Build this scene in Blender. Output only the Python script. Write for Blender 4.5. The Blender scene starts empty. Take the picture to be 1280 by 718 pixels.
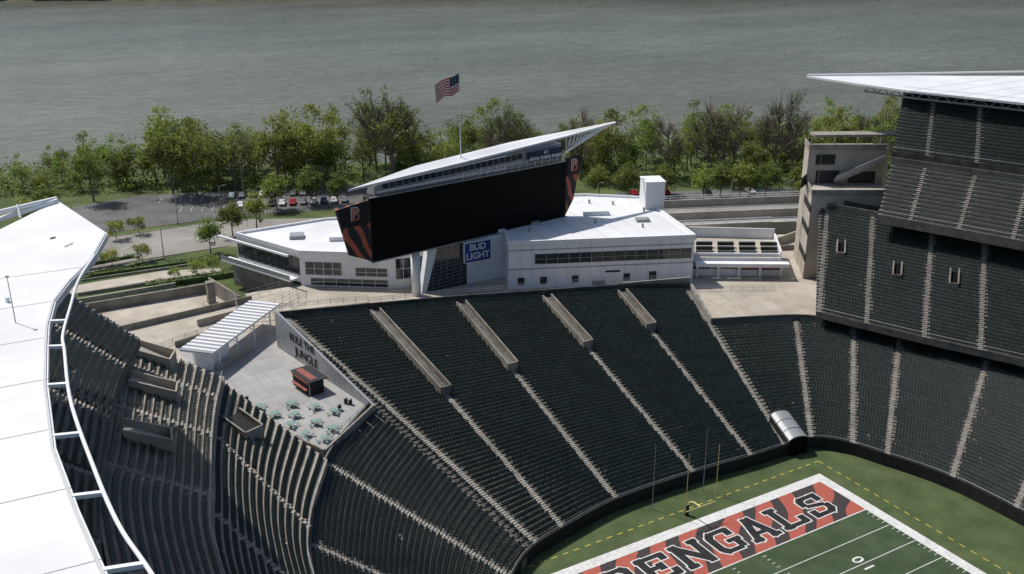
import bpy, math, random
import numpy as np
from mathutils import Vector, noise
random.seed(7); np.random.seed(7)
sc=bpy.context.scene
COL=bpy.context.collection
sc.view_settings.view_transform='Standard'; sc.view_settings.look='None'; sc.view_settings.exposure=0

# ---------------------------------------------------------------- materials
def mat(name,col,rough=.7,var=.15,scale=1.0,spec=.3,metal=0,bump=0,col2=None,objrand=0,detail=4,stops=None,trans=0,stain=0):
    m=bpy.data.materials.new(name);m.use_nodes=True;nt=m.node_tree;N=nt.nodes;L=nt.links
    b=N['Principled BSDF'];b.inputs['Roughness'].default_value=rough;b.inputs['Metallic'].default_value=metal
    b.inputs['Specular IOR Level'].default_value=spec
    tc=N.new('ShaderNodeTexCoord');nz=N.new('ShaderNodeTexNoise');nz.inputs['Scale'].default_value=scale;nz.inputs['Detail'].default_value=detail
    L.new(tc.outputs['Object'],nz.inputs['Vector'])
    rp=N.new('ShaderNodeValToRGB')
    lo=[max(0,c*(1-var)) for c in col];hi=[min(1,c*(1+var)) for c in col]
    if col2: lo,hi=col,col2
    rp.color_ramp.elements[0].position=.35 if not stops else stops[0];rp.color_ramp.elements[1].position=.65 if not stops else stops[1]
    rp.color_ramp.elements[0].color=(*lo,1);rp.color_ramp.elements[1].color=(*hi,1)
    L.new(nz.outputs['Fac'],rp.inputs['Fac'])
    out=rp.outputs['Color']
    if stain:
        n3=N.new('ShaderNodeTexNoise');n3.inputs['Scale'].default_value=scale*.22;n3.inputs['Detail'].default_value=6;n3.inputs['Roughness'].default_value=.7;L.new(tc.outputs['Object'],n3.inputs['Vector'])
        mr=N.new('ShaderNodeMapRange');mr.inputs['From Min'].default_value=.35;mr.inputs['From Max'].default_value=.6;mr.inputs['To Min'].default_value=1-stain;mr.inputs['To Max'].default_value=1
        vm=N.new('ShaderNodeVectorMath');vm.operation='SCALE';L.new(n3.outputs['Fac'],mr.inputs['Value']);L.new(out,vm.inputs[0]);L.new(mr.outputs[0],vm.inputs['Scale']);out=vm.outputs[0]
    if objrand:
        oi=N.new('ShaderNodeObjectInfo');hs=N.new('ShaderNodeHueSaturation')
        mr=N.new('ShaderNodeMapRange');mr.inputs['To Min'].default_value=1-objrand;mr.inputs['To Max'].default_value=1+objrand
        L.new(oi.outputs['Random'],mr.inputs['Value']);L.new(mr.outputs[0],hs.inputs['Value'])
        mh=N.new('ShaderNodeMapRange');mh.inputs['To Min'].default_value=.5-.10*objrand;mh.inputs['To Max'].default_value=.5+.04*objrand
        mth=N.new('ShaderNodeMath');mth.operation='FRACT';mm=N.new('ShaderNodeMath');mm.operation='MULTIPLY';mm.inputs[1].default_value=7.3
        L.new(oi.outputs['Random'],mm.inputs[0]);L.new(mm.outputs[0],mth.inputs[0]);L.new(mth.outputs[0],mh.inputs['Value']);L.new(mh.outputs[0],hs.inputs['Hue'])
        L.new(out,hs.inputs['Color']);out=hs.outputs['Color']
    L.new(out,b.inputs['Base Color'])
    if bump:
        bp=N.new('ShaderNodeBump');bp.inputs['Strength'].default_value=bump;bp.inputs['Distance'].default_value=.1
        n2=N.new('ShaderNodeTexNoise');n2.inputs['Scale'].default_value=scale*6;L.new(tc.outputs['Object'],n2.inputs['Vector'])
        L.new(n2.outputs['Fac'],bp.inputs['Height']);L.new(bp.outputs[0],b.inputs['Normal'])
    if trans:
        t=N.new('ShaderNodeBsdfTranslucent');L.new(out,t.inputs['Color']);mx=N.new('ShaderNodeMixShader');mx.inputs[0].default_value=trans
        L.new(b.outputs[0],mx.inputs[1]);L.new(t.outputs[0],mx.inputs[2]);L.new(mx.outputs[0],N['Material Output'].inputs['Surface'])
    return m
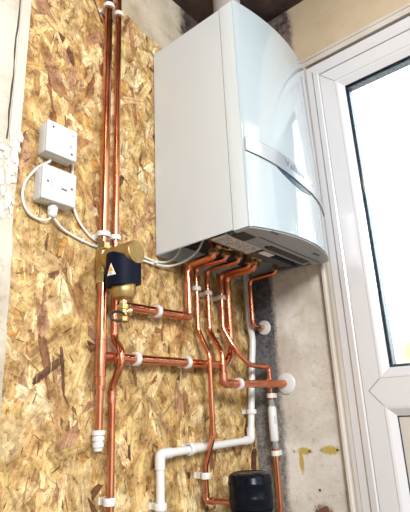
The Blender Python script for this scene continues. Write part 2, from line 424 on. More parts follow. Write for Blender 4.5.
________
* Given exercise
In the copy, include no pictures; restate the listing above exactly.

* Solution
Build this scene in Blender. Output only the Python script. Write for Blender 4.5. The Blender scene starts empty. Take the picture to be 1280 by 718 pixels.
import bpy, math, random
import numpy as np
from mathutils import Vector, noise
random.seed(7); np.random.seed(7)
sc=bpy.context.scene
COL=bpy.context.collection
sc.view_settings.view_transform='Standard'; sc.view_settings.look='None'; sc.view_settings.exposure=0

# ---------------------------------------------------------------- materials
def mat(name,col,rough=.7,var=.15,scale=1.0,spec=.3,metal=0,bump=0,col2=None,objrand=0,detail=4,stops=None,trans=0,stain=0):
    m=bpy.data.materials.new(name);m.use_nodes=True;nt=m.node_tree;N=nt.nodes;L=nt.links
    b=N['Principled BSDF'];b.inputs['Roughness'].default_value=rough;b.inputs['Metallic'].default_value=metal
    b.inputs['Specular IOR Level'].default_value=spec
    tc=N.new('ShaderNodeTexCoord');nz=N.new('ShaderNodeTexNoise');nz.inputs['Scale'].default_value=scale;nz.inputs['Detail'].default_value=detail
    L.new(tc.outputs['Object'],nz.inputs['Vector'])
    rp=N.new('ShaderNodeValToRGB')
    lo=[max(0,c*(1-var)) for c in col];hi=[min(1,c*(1+var)) for c in col]
    if col2: lo,hi=col,col2
    rp.color_ramp.elements[0].position=.35 if not stops else stops[0];rp.color_ramp.elements[1].position=.65 if not stops else stops[1]
    rp.color_ramp.elements[0].color=(*lo,1);rp.color_ramp.elements[1].color=(*hi,1)
    L.new(nz.outputs['Fac'],rp.inputs['Fac'])
    out=rp.outputs['Color']
    if stain:
        n3=N.new('ShaderNodeTexNoise');n3.inputs['Scale'].default_value=scale*.22;n3.inputs['Detail'].default_value=6;n3.inputs['Roughness'].default_value=.7;L.new(tc.outputs['Object'],n3.inputs['Vector'])
        mr=N.new('ShaderNodeMapRange');mr.inputs['From Min'].default_value=.35;mr.inputs['From Max'].default_value=.6;mr.inputs['To Min'].default_value=1-stain;mr.inputs['To Max'].default_value=1
        vm=N.new('ShaderNodeVectorMath');vm.operation='SCALE';L.new(n3.outputs['Fac'],mr.inputs['Value']);L.new(out,vm.inputs[0]);L.new(mr.outputs[0],vm.inputs['Scale']);out=vm.outputs[0]
    if objrand:
        oi=N.new('ShaderNodeObjectInfo');hs=N.new('ShaderNodeHueSaturation')
        mr=N.new('ShaderNodeMapRange');mr.inputs['To Min'].default_value=1-objrand;mr.inputs['To Max'].default_value=1+objrand
        L.new(oi.outputs['Random'],mr.inputs['Value']);L.new(mr.outputs[0],hs.inputs['Value'])
        mh=N.new('ShaderNodeMapRange');mh.inputs['To Min'].default_value=.5-.10*objrand;mh.inputs['To Max'].default_value=.5+.04*objrand
        mth=N.new('ShaderNodeMath');mth.operation='FRACT';mm=N.new('ShaderNodeMath');mm.operation='MULTIPLY';mm.inputs[1].default_value=7.3
        L.new(oi.outputs['Random'],mm.inputs[0]);L.new(mm.outputs[0],mth.inputs[0]);L.new(mth.outputs[0],mh.inputs['Value']);L.new(mh.outputs[0],hs.inputs['Hue'])
        L.new(out,hs.inputs['Color']);out=hs.outputs['Color']
    L.new(out,b.inputs['Base Color'])
    if bump:
        bp=N.new('ShaderNodeBump');bp.inputs['Strength'].default_value=bump;bp.inputs['Distance'].default_value=.1
        n2=N.new('ShaderNodeTexNoise');n2.inputs['Scale'].default_value=scale*6;L.new(tc.outputs['Object'],n2.inputs['Vector'])
        L.new(n2.outputs['Fac'],bp.inputs['Height']);L.new(bp.outputs[0],b.inputs['Normal'])
    if trans:
        t=N.new('ShaderNodeBsdfTranslucent');L.new(out,t.inputs['Color']);mx=N.new('ShaderNodeMixShader');mx.inputs[0].default_value=trans
        L.new(b.outputs[0],mx.inputs[1]);L.new(t.outputs[0],mx.inputs[2]);L.new(mx.outputs[0],N['Material Output'].inputs['Surface'])
    return m
The Blender Python script for this scene continues. Write part 2, from line 424 on. More parts follow. Write for Blender 4.5.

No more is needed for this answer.